▶ **Work required**
Find each line in the following listing that has the string "parts", then state the count and nothing else.
START
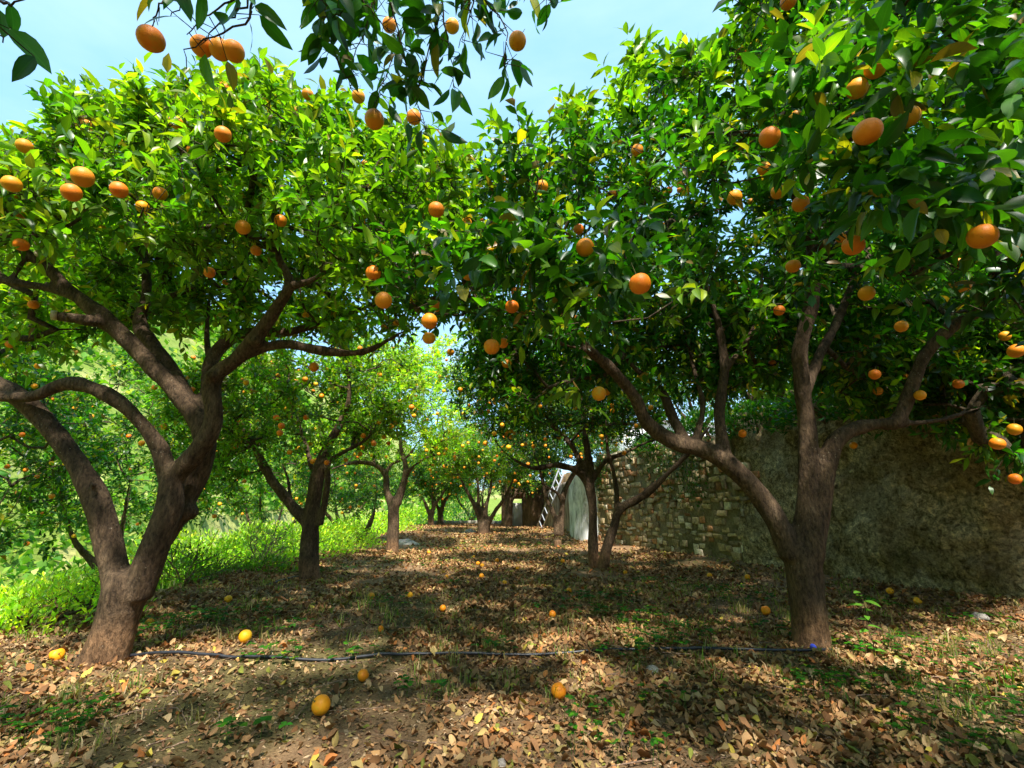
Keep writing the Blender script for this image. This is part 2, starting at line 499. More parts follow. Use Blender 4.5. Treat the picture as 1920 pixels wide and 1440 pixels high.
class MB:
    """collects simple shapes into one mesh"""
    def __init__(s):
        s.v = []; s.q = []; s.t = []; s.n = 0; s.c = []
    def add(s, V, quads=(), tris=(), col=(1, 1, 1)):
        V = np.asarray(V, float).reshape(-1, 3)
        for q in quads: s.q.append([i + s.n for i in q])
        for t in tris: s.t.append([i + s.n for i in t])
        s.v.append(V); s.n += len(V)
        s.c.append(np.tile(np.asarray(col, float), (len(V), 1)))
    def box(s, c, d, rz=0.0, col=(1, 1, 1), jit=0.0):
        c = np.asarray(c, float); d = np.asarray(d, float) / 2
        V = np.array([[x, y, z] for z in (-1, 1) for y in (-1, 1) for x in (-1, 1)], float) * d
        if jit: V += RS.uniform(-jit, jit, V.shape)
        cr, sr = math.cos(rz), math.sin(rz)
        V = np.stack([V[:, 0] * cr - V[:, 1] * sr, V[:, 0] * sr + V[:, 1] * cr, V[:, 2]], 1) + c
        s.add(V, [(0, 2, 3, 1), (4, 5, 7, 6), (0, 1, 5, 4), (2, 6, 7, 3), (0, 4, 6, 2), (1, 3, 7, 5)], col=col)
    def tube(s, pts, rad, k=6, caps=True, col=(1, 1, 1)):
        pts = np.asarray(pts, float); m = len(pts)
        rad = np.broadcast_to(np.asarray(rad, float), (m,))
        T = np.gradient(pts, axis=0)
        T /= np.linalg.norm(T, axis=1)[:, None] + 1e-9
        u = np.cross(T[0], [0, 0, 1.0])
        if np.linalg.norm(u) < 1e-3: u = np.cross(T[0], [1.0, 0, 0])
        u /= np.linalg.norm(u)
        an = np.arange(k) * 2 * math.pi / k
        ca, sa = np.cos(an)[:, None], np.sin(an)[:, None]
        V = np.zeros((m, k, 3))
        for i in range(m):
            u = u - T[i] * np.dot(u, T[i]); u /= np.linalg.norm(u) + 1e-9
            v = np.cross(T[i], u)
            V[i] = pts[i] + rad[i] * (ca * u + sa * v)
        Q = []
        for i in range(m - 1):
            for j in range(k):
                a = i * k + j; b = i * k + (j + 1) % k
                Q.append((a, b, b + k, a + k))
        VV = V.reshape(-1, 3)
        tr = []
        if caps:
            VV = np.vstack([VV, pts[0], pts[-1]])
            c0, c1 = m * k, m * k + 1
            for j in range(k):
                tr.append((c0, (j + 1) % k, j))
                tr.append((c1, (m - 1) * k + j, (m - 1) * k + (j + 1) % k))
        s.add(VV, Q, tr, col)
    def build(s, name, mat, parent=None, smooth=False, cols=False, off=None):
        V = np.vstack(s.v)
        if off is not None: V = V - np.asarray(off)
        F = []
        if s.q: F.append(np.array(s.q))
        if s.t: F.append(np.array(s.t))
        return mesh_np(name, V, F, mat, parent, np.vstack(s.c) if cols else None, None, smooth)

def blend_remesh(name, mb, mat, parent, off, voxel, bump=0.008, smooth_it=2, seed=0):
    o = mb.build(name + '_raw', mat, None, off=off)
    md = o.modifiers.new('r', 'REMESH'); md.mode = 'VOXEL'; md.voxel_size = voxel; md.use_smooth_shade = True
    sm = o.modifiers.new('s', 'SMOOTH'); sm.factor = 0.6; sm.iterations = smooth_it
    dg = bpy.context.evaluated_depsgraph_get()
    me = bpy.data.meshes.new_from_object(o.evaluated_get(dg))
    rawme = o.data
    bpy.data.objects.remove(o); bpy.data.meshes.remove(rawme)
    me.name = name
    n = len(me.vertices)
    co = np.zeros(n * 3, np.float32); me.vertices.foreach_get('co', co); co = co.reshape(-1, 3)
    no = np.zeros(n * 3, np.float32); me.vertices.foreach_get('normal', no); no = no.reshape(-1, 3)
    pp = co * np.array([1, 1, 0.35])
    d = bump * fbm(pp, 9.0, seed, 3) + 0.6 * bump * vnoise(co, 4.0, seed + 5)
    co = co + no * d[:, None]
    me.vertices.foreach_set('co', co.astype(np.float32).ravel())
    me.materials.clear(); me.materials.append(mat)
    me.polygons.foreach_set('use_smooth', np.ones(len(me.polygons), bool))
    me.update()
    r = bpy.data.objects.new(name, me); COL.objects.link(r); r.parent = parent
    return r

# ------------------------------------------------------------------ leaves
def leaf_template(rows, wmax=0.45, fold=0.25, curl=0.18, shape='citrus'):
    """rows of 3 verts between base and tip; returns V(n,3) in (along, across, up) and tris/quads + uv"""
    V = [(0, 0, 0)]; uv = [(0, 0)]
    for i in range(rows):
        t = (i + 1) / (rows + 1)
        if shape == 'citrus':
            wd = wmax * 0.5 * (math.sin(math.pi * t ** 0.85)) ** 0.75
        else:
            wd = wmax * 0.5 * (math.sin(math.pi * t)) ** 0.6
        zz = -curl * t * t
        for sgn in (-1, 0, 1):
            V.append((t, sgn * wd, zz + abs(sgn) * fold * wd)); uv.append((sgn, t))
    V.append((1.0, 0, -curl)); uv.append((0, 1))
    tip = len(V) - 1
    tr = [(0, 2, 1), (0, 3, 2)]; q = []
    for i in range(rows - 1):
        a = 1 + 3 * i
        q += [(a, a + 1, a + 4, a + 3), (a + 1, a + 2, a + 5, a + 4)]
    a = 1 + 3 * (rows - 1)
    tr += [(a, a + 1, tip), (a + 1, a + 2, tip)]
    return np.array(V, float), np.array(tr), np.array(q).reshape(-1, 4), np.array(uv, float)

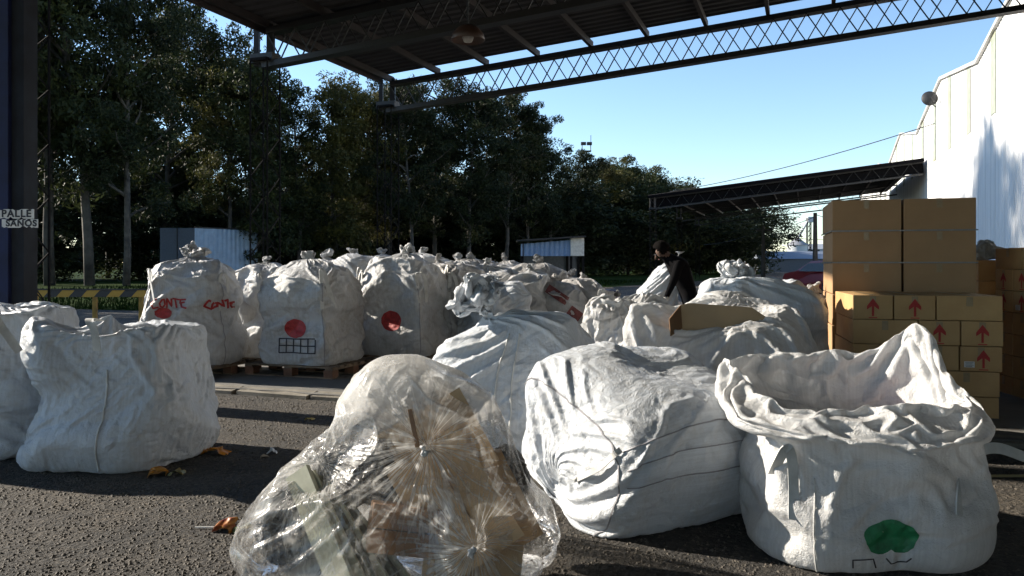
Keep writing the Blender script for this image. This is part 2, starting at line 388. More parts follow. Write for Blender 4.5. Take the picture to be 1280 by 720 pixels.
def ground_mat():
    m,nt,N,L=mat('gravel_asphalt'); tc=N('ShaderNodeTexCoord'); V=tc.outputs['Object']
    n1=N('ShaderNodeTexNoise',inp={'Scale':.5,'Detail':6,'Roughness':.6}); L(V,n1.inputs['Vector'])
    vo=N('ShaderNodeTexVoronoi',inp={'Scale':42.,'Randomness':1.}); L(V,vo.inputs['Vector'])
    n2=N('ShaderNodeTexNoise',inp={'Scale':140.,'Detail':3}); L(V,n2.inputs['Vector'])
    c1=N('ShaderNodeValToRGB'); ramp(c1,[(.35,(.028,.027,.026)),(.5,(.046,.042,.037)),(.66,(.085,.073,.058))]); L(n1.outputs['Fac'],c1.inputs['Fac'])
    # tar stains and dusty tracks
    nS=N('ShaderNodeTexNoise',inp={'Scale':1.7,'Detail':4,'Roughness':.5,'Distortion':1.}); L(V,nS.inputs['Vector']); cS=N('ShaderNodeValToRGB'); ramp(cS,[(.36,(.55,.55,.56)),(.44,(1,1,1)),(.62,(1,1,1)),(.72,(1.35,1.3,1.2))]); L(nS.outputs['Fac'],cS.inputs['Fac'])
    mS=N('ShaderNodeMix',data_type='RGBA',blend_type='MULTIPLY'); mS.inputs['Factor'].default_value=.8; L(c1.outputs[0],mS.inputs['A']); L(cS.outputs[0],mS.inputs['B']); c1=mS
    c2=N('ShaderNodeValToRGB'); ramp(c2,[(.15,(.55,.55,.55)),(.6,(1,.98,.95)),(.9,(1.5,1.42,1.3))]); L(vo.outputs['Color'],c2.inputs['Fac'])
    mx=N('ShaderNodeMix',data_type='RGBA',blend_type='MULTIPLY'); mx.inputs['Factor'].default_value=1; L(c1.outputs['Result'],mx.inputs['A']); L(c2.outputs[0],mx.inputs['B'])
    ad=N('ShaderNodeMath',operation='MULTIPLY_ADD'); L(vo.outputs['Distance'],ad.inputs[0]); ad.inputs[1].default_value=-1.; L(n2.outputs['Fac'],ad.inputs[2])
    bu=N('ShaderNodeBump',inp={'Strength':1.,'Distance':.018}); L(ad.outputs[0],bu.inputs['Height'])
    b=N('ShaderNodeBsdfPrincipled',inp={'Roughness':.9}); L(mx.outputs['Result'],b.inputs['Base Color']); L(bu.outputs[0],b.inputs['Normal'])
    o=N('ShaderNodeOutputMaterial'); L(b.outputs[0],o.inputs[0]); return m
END
▶ **Answer to this problem**
2